Read the lines that follow and pick out every one containing the word "this".
── MATERIAL TO PROCESS
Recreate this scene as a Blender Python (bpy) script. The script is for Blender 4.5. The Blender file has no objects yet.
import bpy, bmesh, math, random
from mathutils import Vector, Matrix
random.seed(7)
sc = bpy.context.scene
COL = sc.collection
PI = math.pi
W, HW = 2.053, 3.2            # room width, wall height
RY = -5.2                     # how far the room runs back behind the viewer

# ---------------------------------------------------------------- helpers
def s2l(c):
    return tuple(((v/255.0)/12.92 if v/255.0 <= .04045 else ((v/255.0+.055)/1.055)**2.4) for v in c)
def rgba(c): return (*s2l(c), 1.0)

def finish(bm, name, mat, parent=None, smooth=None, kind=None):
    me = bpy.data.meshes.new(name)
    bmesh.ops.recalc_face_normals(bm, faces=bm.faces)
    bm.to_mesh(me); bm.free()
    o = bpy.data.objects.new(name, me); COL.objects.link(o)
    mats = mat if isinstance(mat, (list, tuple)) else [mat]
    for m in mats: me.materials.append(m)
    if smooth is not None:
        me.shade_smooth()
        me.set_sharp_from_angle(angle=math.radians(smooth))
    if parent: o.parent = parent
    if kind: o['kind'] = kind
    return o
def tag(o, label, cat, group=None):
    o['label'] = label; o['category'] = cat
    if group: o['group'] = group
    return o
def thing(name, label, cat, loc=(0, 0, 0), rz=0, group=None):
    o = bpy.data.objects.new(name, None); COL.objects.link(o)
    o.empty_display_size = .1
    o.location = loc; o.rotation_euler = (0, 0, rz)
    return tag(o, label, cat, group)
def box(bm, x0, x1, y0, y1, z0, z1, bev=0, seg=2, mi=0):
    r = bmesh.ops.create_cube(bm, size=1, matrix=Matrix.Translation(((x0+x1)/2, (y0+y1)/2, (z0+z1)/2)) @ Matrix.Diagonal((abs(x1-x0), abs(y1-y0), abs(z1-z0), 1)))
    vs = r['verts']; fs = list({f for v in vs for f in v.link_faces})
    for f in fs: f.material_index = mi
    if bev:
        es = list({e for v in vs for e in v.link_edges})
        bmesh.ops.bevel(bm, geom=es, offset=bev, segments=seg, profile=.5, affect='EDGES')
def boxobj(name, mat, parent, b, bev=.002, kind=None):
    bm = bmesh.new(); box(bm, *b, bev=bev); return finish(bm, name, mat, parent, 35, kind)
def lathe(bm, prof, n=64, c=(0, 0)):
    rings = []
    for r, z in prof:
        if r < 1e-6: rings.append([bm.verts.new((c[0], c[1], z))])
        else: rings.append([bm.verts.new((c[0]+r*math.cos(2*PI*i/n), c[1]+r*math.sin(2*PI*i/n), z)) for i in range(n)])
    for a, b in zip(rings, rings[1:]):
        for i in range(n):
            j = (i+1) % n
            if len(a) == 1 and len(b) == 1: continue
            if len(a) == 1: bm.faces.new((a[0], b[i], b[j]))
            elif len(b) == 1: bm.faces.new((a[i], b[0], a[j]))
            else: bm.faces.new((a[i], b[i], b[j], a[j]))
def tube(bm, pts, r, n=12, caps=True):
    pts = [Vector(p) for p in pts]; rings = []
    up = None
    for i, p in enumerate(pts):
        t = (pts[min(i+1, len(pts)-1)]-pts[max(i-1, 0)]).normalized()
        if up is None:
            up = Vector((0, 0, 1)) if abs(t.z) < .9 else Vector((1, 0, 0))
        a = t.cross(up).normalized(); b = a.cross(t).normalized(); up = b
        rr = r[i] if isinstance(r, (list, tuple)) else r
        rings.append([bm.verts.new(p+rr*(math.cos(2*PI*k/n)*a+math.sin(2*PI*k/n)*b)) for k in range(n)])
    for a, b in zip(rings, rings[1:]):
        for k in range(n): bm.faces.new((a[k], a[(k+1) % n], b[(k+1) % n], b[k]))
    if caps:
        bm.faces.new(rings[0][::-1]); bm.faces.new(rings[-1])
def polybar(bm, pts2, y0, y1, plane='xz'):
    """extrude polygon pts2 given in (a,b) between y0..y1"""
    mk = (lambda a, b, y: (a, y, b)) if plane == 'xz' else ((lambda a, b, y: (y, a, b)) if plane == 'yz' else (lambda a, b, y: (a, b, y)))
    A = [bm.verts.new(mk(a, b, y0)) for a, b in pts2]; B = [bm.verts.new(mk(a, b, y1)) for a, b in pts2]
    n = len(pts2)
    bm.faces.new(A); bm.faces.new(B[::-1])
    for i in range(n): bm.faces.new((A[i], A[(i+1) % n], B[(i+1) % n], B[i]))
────
── MATERIAL TO PROCESS
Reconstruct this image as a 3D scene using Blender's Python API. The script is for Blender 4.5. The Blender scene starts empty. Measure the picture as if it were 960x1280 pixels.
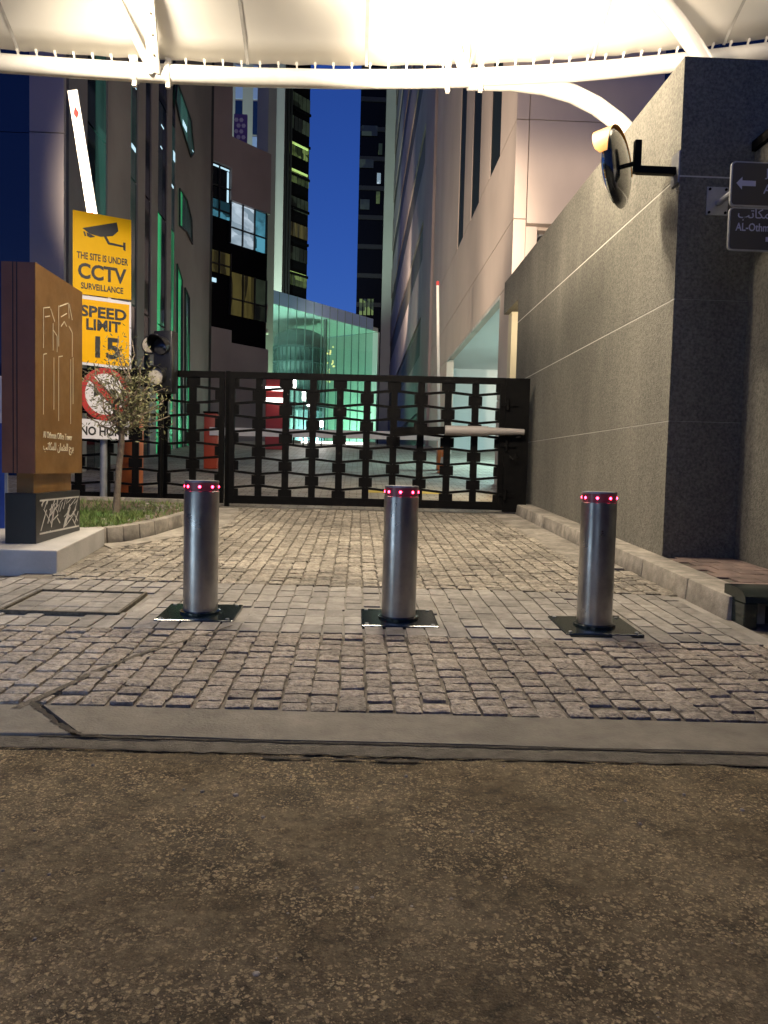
────
── MATERIAL TO PROCESS
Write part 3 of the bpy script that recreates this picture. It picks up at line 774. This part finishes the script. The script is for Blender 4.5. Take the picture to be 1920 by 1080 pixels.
────
IN RESPONSE:
Recreate this scene as a Blender Python (bpy) script. The script is for Blender 4.5. The Blender file has no objects yet.
Reconstruct this image as a 3D scene using Blender's Python API. The script is for Blender 4.5. The Blender scene starts empty. Measure the picture as if it were 960x1280 pixels.
Write part 3 of the bpy script that recreates this picture. It picks up at line 774. This part finishes the script. The script is for Blender 4.5. Take the picture to be 1920 by 1080 pixels.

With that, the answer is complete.